### [Task]
Starting at the top of the entries, restate word for word each line up to and including the one with "COL=S.collection".

-- START Provided entries --

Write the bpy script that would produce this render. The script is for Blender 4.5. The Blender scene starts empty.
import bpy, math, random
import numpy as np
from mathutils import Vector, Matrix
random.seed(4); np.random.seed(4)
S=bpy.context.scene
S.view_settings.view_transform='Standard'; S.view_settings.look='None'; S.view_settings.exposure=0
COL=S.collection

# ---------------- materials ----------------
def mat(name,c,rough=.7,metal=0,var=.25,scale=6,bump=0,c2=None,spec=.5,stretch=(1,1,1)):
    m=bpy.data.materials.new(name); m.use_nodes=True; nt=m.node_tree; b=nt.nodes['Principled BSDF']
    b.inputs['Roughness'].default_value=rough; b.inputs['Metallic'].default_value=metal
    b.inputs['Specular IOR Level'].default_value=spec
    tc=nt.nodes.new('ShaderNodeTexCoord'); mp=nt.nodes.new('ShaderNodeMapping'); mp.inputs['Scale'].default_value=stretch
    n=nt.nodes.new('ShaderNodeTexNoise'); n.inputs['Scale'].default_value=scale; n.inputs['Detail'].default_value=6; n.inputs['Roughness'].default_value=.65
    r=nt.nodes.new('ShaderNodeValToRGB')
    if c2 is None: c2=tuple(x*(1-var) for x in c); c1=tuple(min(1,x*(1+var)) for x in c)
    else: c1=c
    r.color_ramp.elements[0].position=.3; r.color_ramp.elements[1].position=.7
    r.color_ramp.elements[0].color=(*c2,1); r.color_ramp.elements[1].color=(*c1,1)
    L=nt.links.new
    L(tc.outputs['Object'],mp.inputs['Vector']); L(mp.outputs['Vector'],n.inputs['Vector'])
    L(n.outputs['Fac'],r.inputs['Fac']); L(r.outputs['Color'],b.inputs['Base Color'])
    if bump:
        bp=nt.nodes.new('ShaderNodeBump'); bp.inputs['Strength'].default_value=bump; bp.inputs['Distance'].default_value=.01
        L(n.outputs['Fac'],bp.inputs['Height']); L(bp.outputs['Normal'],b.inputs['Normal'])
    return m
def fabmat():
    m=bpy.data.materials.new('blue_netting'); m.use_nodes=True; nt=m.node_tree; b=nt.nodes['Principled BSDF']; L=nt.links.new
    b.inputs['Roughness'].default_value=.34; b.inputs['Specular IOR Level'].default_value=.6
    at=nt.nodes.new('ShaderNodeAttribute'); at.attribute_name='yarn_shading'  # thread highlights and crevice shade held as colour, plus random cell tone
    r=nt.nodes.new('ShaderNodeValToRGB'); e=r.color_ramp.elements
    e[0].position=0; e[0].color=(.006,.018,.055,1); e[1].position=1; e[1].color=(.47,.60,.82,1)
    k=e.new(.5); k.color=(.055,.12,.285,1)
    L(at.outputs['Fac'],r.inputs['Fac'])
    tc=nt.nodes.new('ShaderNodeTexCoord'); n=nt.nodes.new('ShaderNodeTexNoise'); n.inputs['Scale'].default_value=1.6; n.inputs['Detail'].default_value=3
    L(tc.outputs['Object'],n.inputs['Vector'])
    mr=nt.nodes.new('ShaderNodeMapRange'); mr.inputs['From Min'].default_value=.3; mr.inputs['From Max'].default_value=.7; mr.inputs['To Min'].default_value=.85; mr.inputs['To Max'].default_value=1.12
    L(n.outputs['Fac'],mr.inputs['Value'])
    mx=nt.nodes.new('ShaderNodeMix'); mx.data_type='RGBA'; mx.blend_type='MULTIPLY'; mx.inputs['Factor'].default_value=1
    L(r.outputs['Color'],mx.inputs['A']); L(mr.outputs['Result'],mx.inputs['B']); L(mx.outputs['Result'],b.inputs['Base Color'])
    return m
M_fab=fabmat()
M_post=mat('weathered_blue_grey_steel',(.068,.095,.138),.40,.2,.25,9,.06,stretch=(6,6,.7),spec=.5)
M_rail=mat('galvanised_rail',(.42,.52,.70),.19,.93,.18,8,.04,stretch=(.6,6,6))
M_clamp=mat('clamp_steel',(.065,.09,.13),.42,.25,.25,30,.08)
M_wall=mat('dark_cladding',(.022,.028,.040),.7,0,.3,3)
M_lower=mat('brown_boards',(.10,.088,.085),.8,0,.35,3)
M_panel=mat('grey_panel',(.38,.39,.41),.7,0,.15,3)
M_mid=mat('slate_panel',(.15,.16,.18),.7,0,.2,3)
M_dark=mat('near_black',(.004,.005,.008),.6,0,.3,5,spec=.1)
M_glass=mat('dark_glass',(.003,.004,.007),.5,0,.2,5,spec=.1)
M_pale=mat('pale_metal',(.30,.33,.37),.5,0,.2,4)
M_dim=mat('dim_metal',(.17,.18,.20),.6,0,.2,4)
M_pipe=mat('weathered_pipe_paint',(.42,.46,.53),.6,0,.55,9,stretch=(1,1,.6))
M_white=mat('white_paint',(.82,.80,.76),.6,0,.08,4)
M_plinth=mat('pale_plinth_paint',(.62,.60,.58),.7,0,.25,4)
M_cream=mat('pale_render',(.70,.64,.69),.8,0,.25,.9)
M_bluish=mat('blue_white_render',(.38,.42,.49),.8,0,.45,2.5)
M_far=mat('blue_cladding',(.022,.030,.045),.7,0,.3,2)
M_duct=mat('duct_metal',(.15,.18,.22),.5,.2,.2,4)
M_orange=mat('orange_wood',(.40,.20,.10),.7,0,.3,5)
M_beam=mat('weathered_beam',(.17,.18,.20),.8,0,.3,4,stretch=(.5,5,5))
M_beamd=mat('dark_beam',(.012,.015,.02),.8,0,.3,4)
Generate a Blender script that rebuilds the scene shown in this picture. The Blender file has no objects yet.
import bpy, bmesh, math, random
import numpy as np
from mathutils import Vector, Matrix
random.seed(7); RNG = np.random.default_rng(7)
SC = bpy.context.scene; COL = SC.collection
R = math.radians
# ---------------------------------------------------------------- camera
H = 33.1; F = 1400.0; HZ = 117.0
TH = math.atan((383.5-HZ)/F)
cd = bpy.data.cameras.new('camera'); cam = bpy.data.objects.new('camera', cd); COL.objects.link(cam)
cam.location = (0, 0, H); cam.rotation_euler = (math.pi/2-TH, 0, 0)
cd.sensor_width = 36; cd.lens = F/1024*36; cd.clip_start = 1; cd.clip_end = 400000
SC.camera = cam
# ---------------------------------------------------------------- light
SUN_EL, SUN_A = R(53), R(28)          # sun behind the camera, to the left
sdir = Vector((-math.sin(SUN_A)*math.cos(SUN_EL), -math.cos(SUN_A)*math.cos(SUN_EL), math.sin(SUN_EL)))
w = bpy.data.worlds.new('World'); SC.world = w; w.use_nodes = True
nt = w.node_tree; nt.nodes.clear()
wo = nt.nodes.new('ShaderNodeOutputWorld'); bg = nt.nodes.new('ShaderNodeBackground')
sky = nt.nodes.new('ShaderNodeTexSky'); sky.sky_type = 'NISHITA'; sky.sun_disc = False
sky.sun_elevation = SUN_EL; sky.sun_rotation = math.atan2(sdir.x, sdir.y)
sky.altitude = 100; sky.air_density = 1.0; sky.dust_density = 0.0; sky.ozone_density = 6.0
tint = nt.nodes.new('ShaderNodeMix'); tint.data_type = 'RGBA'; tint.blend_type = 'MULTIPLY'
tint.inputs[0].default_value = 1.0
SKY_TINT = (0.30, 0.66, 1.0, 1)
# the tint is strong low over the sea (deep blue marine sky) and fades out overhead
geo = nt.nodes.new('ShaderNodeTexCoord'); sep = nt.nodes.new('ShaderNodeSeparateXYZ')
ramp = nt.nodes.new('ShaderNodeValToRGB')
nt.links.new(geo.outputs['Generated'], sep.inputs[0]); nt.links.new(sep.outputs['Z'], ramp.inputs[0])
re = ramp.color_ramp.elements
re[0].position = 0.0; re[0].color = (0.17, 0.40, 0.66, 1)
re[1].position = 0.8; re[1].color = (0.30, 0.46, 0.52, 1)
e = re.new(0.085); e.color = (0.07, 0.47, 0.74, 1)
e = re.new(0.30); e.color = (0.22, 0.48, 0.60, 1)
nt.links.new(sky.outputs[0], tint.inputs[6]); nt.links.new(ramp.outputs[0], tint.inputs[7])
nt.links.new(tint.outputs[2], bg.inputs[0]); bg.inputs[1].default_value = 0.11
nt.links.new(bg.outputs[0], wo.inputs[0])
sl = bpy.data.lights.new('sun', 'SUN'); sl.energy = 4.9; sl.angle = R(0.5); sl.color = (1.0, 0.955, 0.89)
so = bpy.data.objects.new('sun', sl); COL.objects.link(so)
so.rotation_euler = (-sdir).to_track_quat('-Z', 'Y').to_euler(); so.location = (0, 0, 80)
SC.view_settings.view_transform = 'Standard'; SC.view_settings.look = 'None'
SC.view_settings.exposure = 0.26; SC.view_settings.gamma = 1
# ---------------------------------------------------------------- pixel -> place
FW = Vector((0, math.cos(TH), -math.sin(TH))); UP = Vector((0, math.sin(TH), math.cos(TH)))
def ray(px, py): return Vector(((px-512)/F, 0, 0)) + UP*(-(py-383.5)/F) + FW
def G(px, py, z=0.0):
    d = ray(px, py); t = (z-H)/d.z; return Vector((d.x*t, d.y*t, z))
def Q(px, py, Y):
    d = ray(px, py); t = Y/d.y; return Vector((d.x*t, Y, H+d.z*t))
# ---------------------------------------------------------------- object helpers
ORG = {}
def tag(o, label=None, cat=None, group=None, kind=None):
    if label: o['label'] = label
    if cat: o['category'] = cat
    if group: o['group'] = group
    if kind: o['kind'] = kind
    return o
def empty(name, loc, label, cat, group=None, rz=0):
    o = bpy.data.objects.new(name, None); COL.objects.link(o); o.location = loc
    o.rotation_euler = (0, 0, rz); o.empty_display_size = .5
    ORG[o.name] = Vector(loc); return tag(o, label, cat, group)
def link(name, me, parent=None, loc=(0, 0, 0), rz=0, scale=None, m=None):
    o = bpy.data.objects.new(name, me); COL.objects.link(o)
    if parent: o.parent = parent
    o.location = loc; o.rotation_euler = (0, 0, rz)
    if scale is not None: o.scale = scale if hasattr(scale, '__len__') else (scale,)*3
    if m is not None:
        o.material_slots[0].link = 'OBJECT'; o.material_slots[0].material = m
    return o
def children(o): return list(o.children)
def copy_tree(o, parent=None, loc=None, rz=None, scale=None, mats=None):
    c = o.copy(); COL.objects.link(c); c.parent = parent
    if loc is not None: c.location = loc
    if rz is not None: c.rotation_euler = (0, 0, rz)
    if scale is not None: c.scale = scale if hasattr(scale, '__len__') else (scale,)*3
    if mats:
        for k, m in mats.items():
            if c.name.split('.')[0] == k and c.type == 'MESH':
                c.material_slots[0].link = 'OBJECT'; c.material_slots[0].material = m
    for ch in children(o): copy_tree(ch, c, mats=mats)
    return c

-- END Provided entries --

### [Solution below]
Write the bpy script that would produce this render. The script is for Blender 4.5. The Blender scene starts empty.
import bpy, math, random
import numpy as np
from mathutils import Vector, Matrix
random.seed(4); np.random.seed(4)
S=bpy.context.scene
S.view_settings.view_transform='Standard'; S.view_settings.look='None'; S.view_settings.exposure=0
COL=S.collection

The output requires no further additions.